With the pool claimed by the teens and tweens on my sailing, couples traveling without children gathered in the adults-only Retreat Pool. There, the six cabanas ($80 per day) that line the edge filled up quickly. So did the pleasantly quiet Sanctuary club, where — for $25 per day — you can claim a lounge chair with butler service, cucumber and citrus ice water, and access to a spa menu.

In the evenings, there are lots of choices — from karaoke to comedians, stage shows, and acrobats performing in the atrium (thrilling passengers at the coffee house and those on upper decks, who gather at the railings). 

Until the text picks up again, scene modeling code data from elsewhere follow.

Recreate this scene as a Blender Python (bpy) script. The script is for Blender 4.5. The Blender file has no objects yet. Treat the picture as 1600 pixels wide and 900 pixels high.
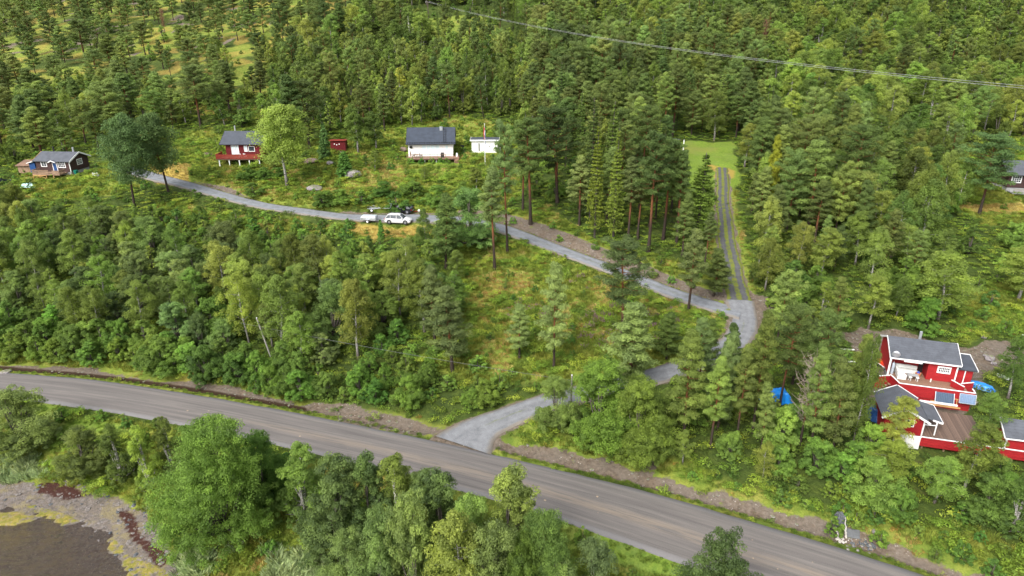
import bpy, bmesh, math, random
import numpy as np
from mathutils import Vector, Matrix, Euler

# ------------------------------------------------------------------ camera, sky, sun, exposure
sc = bpy.context.scene
COL = sc.collection
PITCH = 22.0
CH = 45.0
F = 1600 * 24 / 36.0
cam_d = bpy.data.cameras.new("camera")
cam_d.lens = 24
cam_d.sensor_width = 36
cam_d.clip_start = 0.5
cam_d.clip_end = 4000
cam = bpy.data.objects.new("camera", cam_d)
COL.objects.link(cam)
cam.location = (0, 0, CH)
cam.rotation_euler = (math.radians(90 - PITCH), 0, 0)
sc.camera = cam

SUN_EL, SUN_AZ = 45.0, 215.0       # azimuth clockwise from +Y (where the light comes from)
w = bpy.data.worlds.new("World")
sc.world = w
w.use_nodes = True
nt = w.node_tree
bg = nt.nodes["Background"]
sky = nt.nodes.new("ShaderNodeTexSky")
sky.sky_type = 'NISHITA'
sky.sun_disc = False
sky.sun_elevation = math.radians(SUN_EL)
sky.sun_rotation = math.radians(SUN_AZ)
sky.air_density = 1.0
sky.dust_density = 4.0
sky.ozone_density = 1.0
hs = nt.nodes.new("ShaderNodeHueSaturation")
hs.inputs['Saturation'].default_value = 0.28
nt.links.new(sky.outputs[0], hs.inputs['Color'])
nt.links.new(hs.outputs[0], bg.inputs[0])
bg.inputs[1].default_value = 0.15
sl = bpy.data.lights.new("sun", 'SUN')
sl.energy = 1.2
sl.angle = math.radians(28)
sl.color = (1.0, 0.965, 0.90)
sun = bpy.data.objects.new("sun", sl)
COL.objects.link(sun)
_az, _el = math.radians(SUN_AZ), math.radians(SUN_EL)
_dir = Vector((math.sin(_az) * math.cos(_el), math.cos(_az) * math.cos(_el), math.sin(_el)))
sun.rotation_euler = _dir.to_track_quat('Z', 'Y').to_euler()
sun.location = (0, 0, 80)
sc.view_settings.view_transform = 'Standard'
sc.view_settings.look = 'None'
sc.view_settings.gamma = 1
sc.view_settings.exposure = 1.10
sc.render.engine = 'CYCLES'
cy = sc.cycles
cy.max_bounces = 5
cy.diffuse_bounces = 3
cy.glossy_bounces = 2
cy.transmission_bounces = 3
cy.transparent_max_bounces = 8
cy.use_denoising = True
cy.denoiser = "OPENIMAGEDENOISE"
cy.caustics_reflective = False
cy.caustics_refractive = False

# ------------------------------------------------------------------ picture <-> place
cp, sp_ = math.cos(math.radians(PITCH)), math.sin(math.radians(PITCH))


def ray(px, py):
    u = (px - 800) / F
    v = (py - 450) / F
    return np.array([u, cp - v * sp_, -sp_ - v * cp])


def proj(x, y, z):
    """world -> photograph pixel and depth (arrays)"""
    dz = z - CH
    d = y * cp - dz * sp_
    upc = y * sp_ + dz * cp
    d = np.where(d > 0.5, d, 0.5)
    return 800 + F * x / d, 450 - F * upc / d, d


def at_z(px, py, z):
    d = ray(px, py)
    t = (z - CH) / d[2]
    return np.array([d[0] * t, d[1] * t, z])


# ------------------------------------------------------------------ noise
def _hash(ix, iy, seed):
    h = (ix.astype(np.int64) * 374761393 + iy.astype(np.int64) * 668265263 + seed * 1442695041) & 0x7fffffff
    h = (h ^ (h >> 13)) * 1274126177 & 0x7fffffff
    return ((h ^ (h >> 16)) & 0xffff) / 65535.0


def vnoise(x, y, seed=0):
    x = np.asarray(x, float)
    y = np.asarray(y, float)
    ix, iy = np.floor(x), np.floor(y)
    fx, fy = x - ix, y - iy
    fx = fx * fx * (3 - 2 * fx)
    fy = fy * fy * (3 - 2 * fy)
    a = _hash(ix, iy, seed)
    b = _hash(ix + 1, iy, seed)
    c = _hash(ix, iy + 1, seed)
    d = _hash(ix + 1, iy + 1, seed)
    return (a * (1 - fx) + b * fx) * (1 - fy) + (c * (1 - fx) + d * fx) * fy


def fbm(x, y, seed=0, o=3):
    s = 0
    a = 0.5
    for k in range(o):
        s = s + a * vnoise(x * 2 ** k, y * 2 ** k, seed + k)
        a *= 0.5
    return s / (1 - 0.5 ** o)


def sstep(a, b, x):
    t = np.clip((x - a) / (b - a), 0, 1)
    return t * t * (3 - 2 * t)


# ------------------------------------------------------------------ terrain
ROAD_Z = 3.0
MAIN_PX = [(-260, 584), (-120, 589), (0, 599), (100, 609), (200, 623), (300, 640), (400, 659), (500, 680), (600, 701), (740, 735),
           (850, 763), (1000, 807), (1200, 872), (1320, 908), (1450, 955), (1600, 1012), (1800, 1100)]


def smooth_line(p, step=1.0, k=9):
    p = np.asarray(p, float)
    seg = np.linalg.norm(np.diff(p[:, :2], axis=0), axis=1)
    s = np.concatenate([[0], np.cumsum(seg)])
    n = max(3, int(s[-1] / step))
    t = np.linspace(0, s[-1], n)
    q = np.stack([np.interp(t, s, p[:, i]) for i in range(p.shape[1])], 1)
    kk = min(k, n // 2 * 2 - 1)
    if kk >= 3:
        h = kk // 2
        pad = np.concatenate([2 * q[0] - q[h:0:-1], q, 2 * q[-1] - q[-2:-2 - h:-1]])
        ker = np.hanning(kk + 2)[1:-1]
        ker /= ker.sum()
        q = np.stack([np.convolve(pad[:, i], ker, 'valid') for i in range(q.shape[1])], 1)
    return q


main_line = smooth_line([at_z(a, b, ROAD_Z) for a, b in MAIN_PX], 1.0, 15)
main_w = np.interp(main_line[:, 0], [-62, -54, -15, 3, 13, 20], [2.5, 2.75, 2.95, 3.2, 3.75, 3.85])
_mx = np.concatenate([[-400], main_line[:, 0], [200]])
_my = np.concatenate([[main_line[0, 1] - 10], main_line[:, 1], [main_line[-1, 1] - 60]])

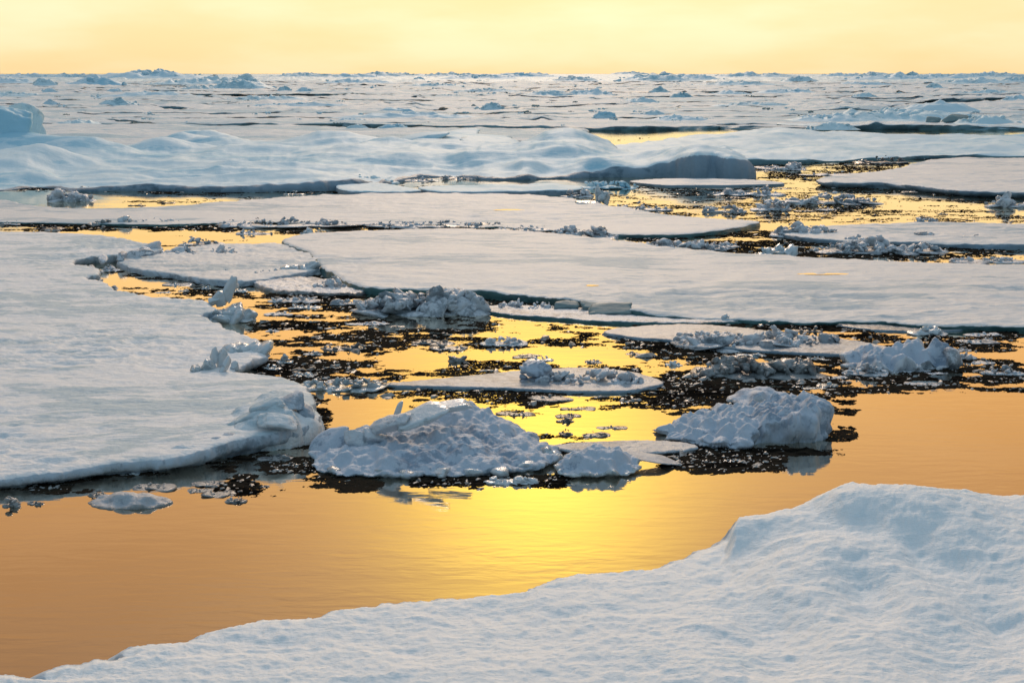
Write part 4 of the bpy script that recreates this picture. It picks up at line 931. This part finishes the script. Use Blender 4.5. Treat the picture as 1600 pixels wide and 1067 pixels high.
REG = [
 (150, 415, 420, 485, 9000, .02), (380, 440, 620, 620, 26000, -.02), (560, 490, 1060, 560, 15000, .12), (420, 560, 1080, 640, 16000, -.05), (780, 610, 1060, 700, 6000, .18),
 (960, 505, 1620, 615, 34000, -.12), (1000, 590, 1320, 660, 12000, -.08), (1280, 560, 1620, 612, 12000, -.15), (1290, 600, 1340, 690, 1500, -.05),
 (-20, 715, 500, 800, 16000, .05), (120, 690, 500, 756, 14000, -.14), (-40, 745, 300, 812, 7000, .12), (470, 600, 520, 720, 2500, -.1), (390, 545, 520, 620, 6000, -.2), (480, 738, 600, 775, 1500, .08), (640, 738, 900, 764, 2500, .05),
 (1010, 680, 1230, 742, 9000, -.08), (860, 690, 1120, 720, 4000, .0), (960, 735, 1080, 760, 500, .1), (1130, 700, 1320, 712, 1200, -.1),
 (900, 285, 1620, 350, 20000, -.02), (1170, 250, 1420, 285, 7000, -.12), (980, 360, 1300, 405, 12000, -.28), (1230, 375, 1620, 412, 8000, -.1), (1380, 240, 1600, 250, 2500, -.2),
 (0, 285, 200, 300, 2500, -.1), (180, 290, 560, 303, 4500, -.1), (180, 300, 420, 322, 2000, .22), (-10, 346, 450, 362, 7000, -.15), (430, 348, 960, 368, 8000, -.25), (240, 362, 440, 390, 3000, .12), (560, 290, 930, 305, 3500, -.05),
 (900, 204, 1220, 232, 700, .35), (1230, 198, 1480, 203, 500, .05), (640, 445, 1000, 500, 4000, -.05), (1040, 495, 1620, 520, 9000, -.2), (400, 430, 600, 475, 6000, -.15),
]
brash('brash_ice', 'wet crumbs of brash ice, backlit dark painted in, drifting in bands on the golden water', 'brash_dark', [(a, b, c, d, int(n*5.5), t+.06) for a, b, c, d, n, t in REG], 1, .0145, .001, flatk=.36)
brash('ice_crumbs', 'pale translucent ice crumbs scattered through the brash', 'brash_pale', [(a, b, c, d, int(n*.045), max(t, -.1)+.12) for a, b, c, d, n, t in REG if n > 2000], 2, .030, .008, flatk=.6)

dg = bpy.context.evaluated_depsgraph_get()
def on_floe(px, py):
    x, y = unp(px, py, .35)
    hit, loc, *_ = scn.ray_cast(dg, Vector((float(x), float(y), 20)), Vector((0, 0, -1)))
    return loc.z
for px, py, wp, hp, lab in ((622, 314, 42, 2.6, 'bright melt pool on the flat pale floe'), (795, 328, 46, 2.2, 'second bright melt pool, right of it on the flat pale floe'), (1290, 428, 96, 2.6, 'long thin melt pool on the smooth floe at right'), (925, 446, 20, 2.2, 'tiny melt pool near the front of the smooth floe')):
    pond(px, py, on_floe(px, py)+.015, wp, hp, lab)
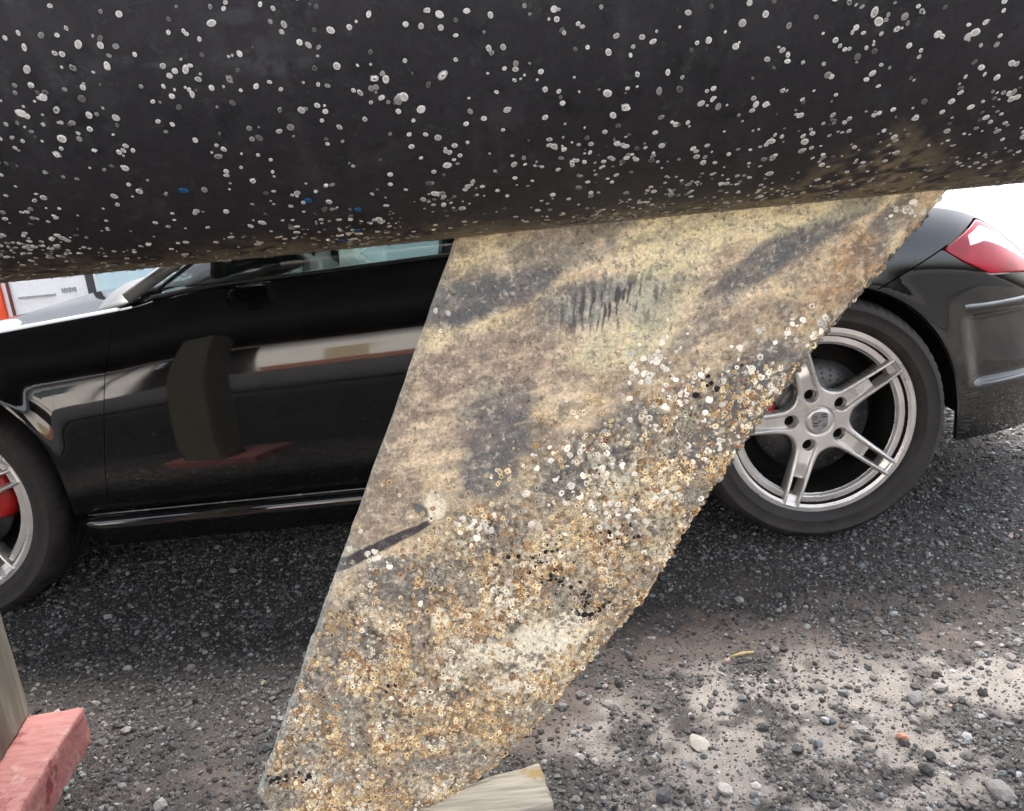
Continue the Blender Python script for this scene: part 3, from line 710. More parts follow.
def place(items, name, parent, off, indiv=100, label=None):
    """items: (pos, normal, radius, template V, F, colours per vertex). Biggest ones become objects of their own."""
    items.sort(key=lambda t: -t[2])
    cache = {}
    def xf(it):
        p, nrm, r_, (V0, F0), c, ang = it
        nrm = Vector(nrm).normalized(); q = nrm.to_track_quat('Z', 'Y').to_matrix(); q = np.array(q)
        ca, sa = math.cos(ang), math.sin(ang); Rz = np.array([[ca, -sa, 0], [sa, ca, 0], [0, 0, 1]])
        return V0@(q@Rz).T*r_+np.array(p), F0, c
    for it in items[:indiv]:
        Vi, Fi, c = xf(it); ctr = np.array(it[0])
        o = bulk(name, Vi-ctr, Fi, growth_m, parent, True, np.asarray(c)); o.location = Vector(ctr)+off
    Vs, Fs, Cs, b0 = [], [], [], 0
    for it in items[indiv:]:
        Vi, Fi, c = xf(it); Vs.append(Vi); Fs.append(Fi+b0); Cs.append(c); b0 += len(Vi)
    if Vs:
        o = bulk(name+'_growth', np.vstack(Vs), np.vstack(Fs), growth_m, parent, True, np.vstack(Cs)); o.location = off; o['kind'] = 'stuff'
rg = np.random.default_rng(5)
# hull: scattered plates, denser and smaller towards the keel line
items = []
big = [(1.191, 0.3583, 0.0046), (1.168, 0.3427, 0.0035), (1.259, 0.3804, 0.0039), (1.558, 0.3424, 0.0058), (1.505, 0.344, 0.0046), (1.464, 0.3908, 0.0044), (1.533, 0.3114, 0.0054), (1.481, 0.3918, 0.0033), (1.5, 0.4006, 0.0033), (1.531, 0.3897, 0.0033), (1.552, 0.3992, 0.0033), (1.498, 0.3273, 0.0035), (1.511, 0.3116, 0.0036), (1.436, 0.3257, 0.0035), (1.37, 0.3471, 0.0023), (1.306, 0.3478, 0.0035), (1.325, 0.3478, 0.0035), (1.284, 0.3255, 0.0029), (1.296, 0.3211, 0.003), (1.239, 0.2991, 0.003), (1.231, 0.2476, 0.0045), (1.225, 0.2582, 0.0032), (1.212, 0.3023, 0.003), (1.248, 0.2981, 0.003), (1.285, 0.42, 0.0038), (1.226, 0.4085, 0.0027), (1.236, 0.4132, 0.0027), (1.218, 0.3944, 0.0033), (1.224, 0.3931, 0.0033), (1.26, 0.3972, 0.0039), (1.23, 0.3637, 0.0034), (1.224, 0.3379, 0.0041), (1.713, 0.3088, 0.0054), (1.713, 0.3485, 0.004), (1.731, 0.2918, 0.0061), (1.733, 0.2905, 0.0043), (1.664, 0.3899, 0.0039), (1.666, 0.3814, 0.0033), (1.653, 0.3192, 0.0041), (1.666, 0.3158, 0.003), (1.652, 0.2895, 0.0037), (1.741, 0.325, 0.0035), (1.856, 0.3683, 0.0039), (1.872, 0.2793, 0.0043), (1.862, 0.2804, 0.0043), (1.926, 0.3388, 0.0035), (1.77, 0.324, 0.0035), (1.832, 0.3424, 0.004), (1.806, 0.3503, 0.004), (1.937, 0.3293, 0.0029), (1.884, 0.3232, 0.0035), (1.957, 0.3606, 0.0051), (1.971, 0.3023, 0.0042), (1.982, 0.3434, 0.004), (2.035, 0.2439, 0.0051), (2.023, 0.3349, 0.0046), (2.059, 0.3333, 0.0052), (2.079, 0.2971, 0.0042), (2.1, 0.2841, 0.0043), (2.122, 0.2634, 0.0038), (2.028, 0.3326, 0.0035), (1.784, 0.2658, 0.0038), (1.796, 0.2668, 0.0031), (1.822, 0.2067, 0.0047), (1.931, 0.2356, 0.0039), (1.899, 0.2355, 0.0032), (2.065, 0.2605, 0.0044), (2.008, 0.2295, 0.0033), (1.671, 0.2476, 0.0038), (1.685, 0.2299, 0.0033), (1.698, 0.2398, 0.0032), (1.703, 0.1698, 0.0042), (1.748, 0.2225, 0.0039), (1.807, 0.2307, 0.0039), (1.835, 0.2046, 0.0033), (1.599, 0.1927, 0.0034), (1.56, 0.2669, 0.0038), (1.517, 0.2709, 0.0037), (1.533, 0.2835, 0.0031), (1.517, 0.2855, 0.0031), (1.564, 0.2533, 0.0032), (1.592, 0.2951, 0.0036), (1.583, 0.2029, 0.0034), (1.489, 0.2365, 0.0039), (1.501, 0.2106, 0.0027), (1.368, 0.1581, 0.0042), (1.324, 0.2575, 0.0025), (1.389, 0.2058, 0.0033)]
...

And, while on most nights of my sailing the dance club reportedly went to bed before midnight (as did I), the many cocktail lounges bustled before and after dinner. Of course, in the Mediterranean, shore excursions depart early, so this big, energetic ship is hopping once again well before 8 am.

Dining:

royal princess crab shack legs corn

A mixed bucket of steamed goodness at the Crab Shack
Photo by Sherri Eisenberg

Horizon Court – Who knew that the most pleasant surprise on the ship would be … the buffet? The menu changes every day, and expands upon what’s offered in the dining room. On my sailing, Italian night included burrata and mortadella. German night featured sausages, mustards, schnitzels, spaetzle, roasted pork, and sauerkraut.

Crown Grill – The steakhouse was a hit with many passengers, who seemed to enjoy the intimate, clubby atmosphere as much as the massive steaks and chops.

Sabatini’s – This Italian restaurant, which has long been the star on Princess ships, remains so on Royal Princess. Here, dinner starts with tender calamari or a savory artichoke soufflé, followed by lobster with risotto or a strip steak that surpasses even those in Crown Grill.

Alfredo’s Pizzeria – Easily the best Neopolitan pizza at sea, the pies at Alfredo’s were developed by a chef who trained in Naples.

Crab Shack – This new, Cajun-influenced concept takes over part of the Horizon buffet on several days each sailing. Although the New Orleans theme may feel out of place in Europe or the Caribbean, the menu is a seafood-lovers dream.

Tip: Stop in the specialty restaurants and ask for a coveted window table on the first day of your cruise, even if your reservation isn’t for a few days.

Insider Tip

Insider Tip: Another escape from crowds: the Enclave area in the spa stays open until 10 pm.